Life of Crime (2013)
Cast: John Hawkes, Jennifer Aniston, Tim Robbins
Director: Daniel Schechter
Country: USA
Genre: Comedy | Crime
Editor’s Notes: Life of Crime opens in limited release this Friday, August 29th. The following review is a reprint from our coverage of the Abu Dhabi Film Festival.
When, halfway through the opening night screening of Life of Crime at the Abu Dhabi Film Festival, a good portion of the audience led by Sheikh Khalifa bin Zayed Al Nahyan himself walked out in reaction to a bare-breasted sex scene, they might just as easily have departed in protest of the film itself. Daniel Schechter’s adaptation of the late Elmore Leonard’s The Switch, however innocuous an effort it may be, is a terribly uninteresting one too, scarcely worth the investment of time it asks. It hardly helps, of course, that it’s tethered to the legacy of a great film before it: Leonard’s novel would later be followed by Rum Punch, famously adapted by Quentin Tarantino as Jackie Brown.
Daniel Schechter’s adaptation of the late Elmore Leonard’s The Switch, however innocuous an effort it may be, is a terribly uninteresting one too, scarcely worth the investment of time it asks.
It would be unfair to draw excess comparison to Jackie Brown; linked though they may be by way of source material, that film and this ought to have the right to exist on their own terms. Or they would, at least, if Schechter didn’t weave the comparisons directly into the fabric of the film himself. From the use of music to the editorial pacing right down to the close-ups on feet, he seems desperately keen to channel the spirit of Tarantino at every turn. It’s unwise at best and impersonal at worst: his script taking its cues directly from Leonard, his direction from Tarantino, Schechter himself is lost somewhere in the mix, leaving his film to feel little more than a lukewarm stew of inherited ideas.
There’s a certain irony in Schechter’s last film—released earlier this year—being called Supporting Characters given the general dearth thereof here. There was a movie, for all its mumblecore-gone-mainstream issues, that gave you people and problems worth caring about, delivering both via a pretty package of smart dialogue and surprising plotting. Both of which, of course, are characteristic of Leonard’s storytelling; what might seem a strange change of pace for Schechter seems less so given these shared aspects. This new undertaking may be a far less low-key effort, centred as it is on a late-‘70s extortion plot headed by Ordell Robbie and Louis Gara—as played, in 1997, by Samuel L. Jackson and Robert De Niro—but it’s that similarity of snappy dialogue and smart storytelling that draws a through line from there to here.
…there’s certainly a fast-paced fun to the expletive exchanges between the extortionists and the wealthy businessman whose wife they’ve kidnapped, yet never is the plot developed beyond the level of farce, never is anyone given anything but the barest of definition.

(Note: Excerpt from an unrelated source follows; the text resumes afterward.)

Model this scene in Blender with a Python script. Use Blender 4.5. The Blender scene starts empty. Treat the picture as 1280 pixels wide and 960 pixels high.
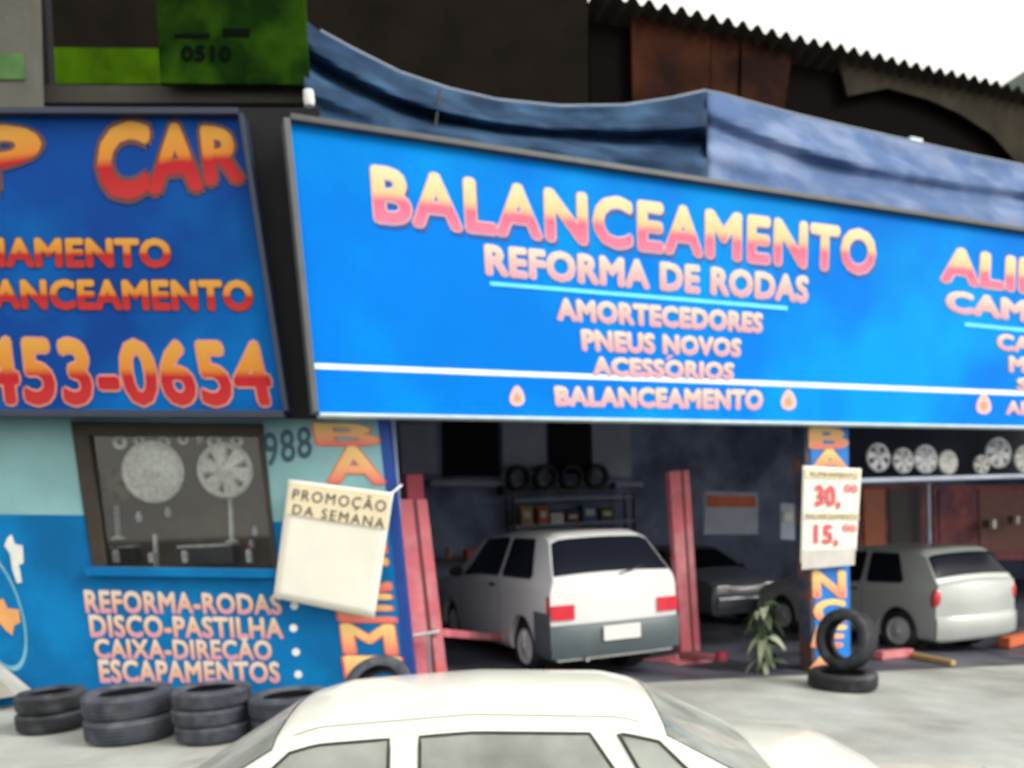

But of course, just as Robbie’s plans fall prey to inevitable drawbacks and screw-ups, so too is Schechter’s movie eventually victim to factors he just can’t control. Chief among them is purpose: there’s certainly a fast-paced fun to the expletive exchanges between the extortionists and the wealthy businessman whose wife they’ve kidnapped, yet never is the plot developed beyond the level of farce, never is anyone given anything but the barest of definition. That’s particularly true in the case of the husband, played by Tim Robbins with a Machiavellian glee turned right up to eleven. He has fun with the role—far more than the audience—accentuating the apathy of the character to the point of caricature that makes gradually more and more tiresome as time goes by.
Perhaps surprisingly, the best thing about the movie is Jennifer Aniston, whose captivity comes as a brief reprieve from the captivity of her marriage. Whenever Schechter has the sense to dwell on her face, he finds a humanity that’s nowhere else to be seen in this story. Alas, he rarely does, and the more time’s devoted to the comic kidnapper antics of yasiin bey, Mark Boone Jr, and a sorely underutilised John Hawkes, the more the film falls victim to its own egregious inability to be anything at all. That so sharp a source and so strong a cast can amount to something as paltry as this is a sad indication of a director without direction. For an upstart young filmmaker to mount what’s essentially a Jackie Brown prequel is a bold move. To misunderstand it so hugely is a bad one.
That so sharp a source and so strong a cast can amount to something as paltry as Life of Crime is a sad indication of a director without direction.